HLC: Past must be remembered

“What happened in the last decade cannot be forgotten. We must be responsible towards the past, we must ensure justice for the victims, in order to create the conditions that guarantee that these crimes will not be repeated,” Kandić told an Assembly of the Coalition for REKOM in Bečići.

She said that the fact that several hundred NGOs were participating in the consultations for forming REKOM, which have been ongoing for three years, showed that they had successed where the political elite in the region had failed—by uniting around an initiative for the crimes to be looked at from a regional, as opposed to national, perspective.

She said that the regional NGOs would formulate a REKOM model and then offer it to governments in the region, with a request for the commission to be formed on an international level.

Kandić said that war crimes trials were important, but were not enough for the victims to receive sufficient satisfaction for their pain, adding that this was one of the main reasons for forming REKOM, as was the need to prevent attempts at historical revisionism.

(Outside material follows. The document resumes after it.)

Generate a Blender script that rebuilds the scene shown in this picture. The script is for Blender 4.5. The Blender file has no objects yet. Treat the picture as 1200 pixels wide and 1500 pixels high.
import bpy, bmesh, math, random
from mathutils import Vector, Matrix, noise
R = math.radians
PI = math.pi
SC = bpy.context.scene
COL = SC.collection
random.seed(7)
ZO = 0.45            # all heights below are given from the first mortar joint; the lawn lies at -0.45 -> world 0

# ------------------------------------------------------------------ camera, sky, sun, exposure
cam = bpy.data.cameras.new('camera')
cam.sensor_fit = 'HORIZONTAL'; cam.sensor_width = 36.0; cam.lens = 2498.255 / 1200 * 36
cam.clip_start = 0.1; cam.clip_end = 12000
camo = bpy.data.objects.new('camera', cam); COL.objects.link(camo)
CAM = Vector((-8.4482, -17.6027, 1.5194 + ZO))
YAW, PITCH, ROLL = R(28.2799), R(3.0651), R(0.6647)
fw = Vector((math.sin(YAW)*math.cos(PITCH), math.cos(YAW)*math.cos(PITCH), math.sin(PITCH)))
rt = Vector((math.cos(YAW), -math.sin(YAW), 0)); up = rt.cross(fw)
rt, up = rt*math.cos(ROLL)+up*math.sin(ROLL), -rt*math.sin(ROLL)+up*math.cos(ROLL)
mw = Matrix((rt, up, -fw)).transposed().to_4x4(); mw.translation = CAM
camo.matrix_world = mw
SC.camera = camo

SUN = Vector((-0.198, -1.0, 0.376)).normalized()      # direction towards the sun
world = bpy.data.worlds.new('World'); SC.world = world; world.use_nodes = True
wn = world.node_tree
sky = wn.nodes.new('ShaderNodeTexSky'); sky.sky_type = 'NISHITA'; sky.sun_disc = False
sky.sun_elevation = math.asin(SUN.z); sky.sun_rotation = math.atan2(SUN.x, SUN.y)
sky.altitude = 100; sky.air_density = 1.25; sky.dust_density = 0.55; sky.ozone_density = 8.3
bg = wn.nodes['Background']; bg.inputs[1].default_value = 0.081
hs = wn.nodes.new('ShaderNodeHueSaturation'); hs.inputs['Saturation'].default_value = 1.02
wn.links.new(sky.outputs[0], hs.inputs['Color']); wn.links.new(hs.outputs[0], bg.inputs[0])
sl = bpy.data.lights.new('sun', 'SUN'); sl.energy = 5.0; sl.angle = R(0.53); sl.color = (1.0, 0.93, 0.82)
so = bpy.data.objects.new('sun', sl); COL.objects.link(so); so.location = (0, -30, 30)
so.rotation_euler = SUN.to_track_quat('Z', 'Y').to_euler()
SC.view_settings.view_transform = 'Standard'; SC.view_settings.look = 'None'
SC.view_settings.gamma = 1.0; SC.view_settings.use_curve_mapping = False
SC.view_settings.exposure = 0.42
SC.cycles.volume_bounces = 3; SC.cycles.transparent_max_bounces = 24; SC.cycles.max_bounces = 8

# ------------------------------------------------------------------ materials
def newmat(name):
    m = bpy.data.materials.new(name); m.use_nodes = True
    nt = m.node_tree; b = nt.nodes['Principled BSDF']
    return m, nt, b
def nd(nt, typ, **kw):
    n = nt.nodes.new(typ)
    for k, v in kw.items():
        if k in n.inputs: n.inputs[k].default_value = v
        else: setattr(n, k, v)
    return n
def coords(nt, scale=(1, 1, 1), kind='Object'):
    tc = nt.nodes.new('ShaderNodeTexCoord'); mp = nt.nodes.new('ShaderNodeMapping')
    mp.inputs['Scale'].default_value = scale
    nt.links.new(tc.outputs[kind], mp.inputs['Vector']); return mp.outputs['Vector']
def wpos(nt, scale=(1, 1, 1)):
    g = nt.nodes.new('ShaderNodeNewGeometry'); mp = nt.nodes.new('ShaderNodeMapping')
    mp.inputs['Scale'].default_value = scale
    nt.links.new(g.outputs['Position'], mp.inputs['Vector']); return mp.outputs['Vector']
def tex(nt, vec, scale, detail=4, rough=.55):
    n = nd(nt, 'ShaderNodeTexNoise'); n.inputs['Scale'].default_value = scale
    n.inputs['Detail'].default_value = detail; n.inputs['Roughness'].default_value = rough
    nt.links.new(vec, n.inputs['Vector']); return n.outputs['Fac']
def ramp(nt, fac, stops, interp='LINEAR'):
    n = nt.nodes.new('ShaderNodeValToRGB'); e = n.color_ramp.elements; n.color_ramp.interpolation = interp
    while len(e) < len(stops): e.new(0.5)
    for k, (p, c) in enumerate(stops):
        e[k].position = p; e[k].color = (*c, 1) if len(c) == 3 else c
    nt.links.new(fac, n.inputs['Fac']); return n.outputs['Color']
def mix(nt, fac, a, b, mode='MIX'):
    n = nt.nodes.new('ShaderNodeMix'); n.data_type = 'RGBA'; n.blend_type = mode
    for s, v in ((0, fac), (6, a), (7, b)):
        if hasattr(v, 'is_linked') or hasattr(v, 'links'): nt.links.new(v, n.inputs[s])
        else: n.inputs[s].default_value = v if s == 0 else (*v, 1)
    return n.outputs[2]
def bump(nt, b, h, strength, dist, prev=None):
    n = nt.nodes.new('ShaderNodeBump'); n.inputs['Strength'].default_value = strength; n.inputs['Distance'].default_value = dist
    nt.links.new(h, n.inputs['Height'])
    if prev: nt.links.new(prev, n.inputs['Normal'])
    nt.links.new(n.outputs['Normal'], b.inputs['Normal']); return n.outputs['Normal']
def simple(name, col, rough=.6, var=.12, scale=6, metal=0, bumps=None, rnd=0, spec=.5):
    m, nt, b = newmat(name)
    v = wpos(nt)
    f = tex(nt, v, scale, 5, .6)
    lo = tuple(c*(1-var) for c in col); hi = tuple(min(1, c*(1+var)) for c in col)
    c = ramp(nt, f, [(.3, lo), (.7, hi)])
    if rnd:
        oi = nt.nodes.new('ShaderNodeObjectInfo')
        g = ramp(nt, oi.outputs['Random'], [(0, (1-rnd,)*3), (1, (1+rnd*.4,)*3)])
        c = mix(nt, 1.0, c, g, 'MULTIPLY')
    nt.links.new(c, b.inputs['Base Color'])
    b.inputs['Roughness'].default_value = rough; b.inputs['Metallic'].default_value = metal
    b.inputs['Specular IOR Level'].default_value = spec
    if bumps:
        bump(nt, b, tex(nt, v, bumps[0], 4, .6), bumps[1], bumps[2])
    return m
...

Director of the Zagreb-based NGO Document Vesna Teršelić said that communities in the region needed facts, truth and justice, and that the victims’ families needed compensation.

She said that a regional approach towards shedding light on war crimes and other serious human rights violations was necessary, in order for the facts to be looked at from different angles.

Teršelić said that if war crimes trials continued at this pace regionally, only 1,200 people suspected of war crimes during the wars in the former Yugoslavia would have passed through the system by 2020.

She said that this clearly demonstrated how ineffective court justice was for ensuring satisfaction for the victims, since more than 16,000 people in the region were still listed as missing.

Teršelić announced that the REKOM model would be submitted to governments in the region some time in 2010.

She said that REKOM was expected to draft reports and give pertinent recommendations, adding that NGOs would then see to it that the commission’s recommendations were being respected and implemented.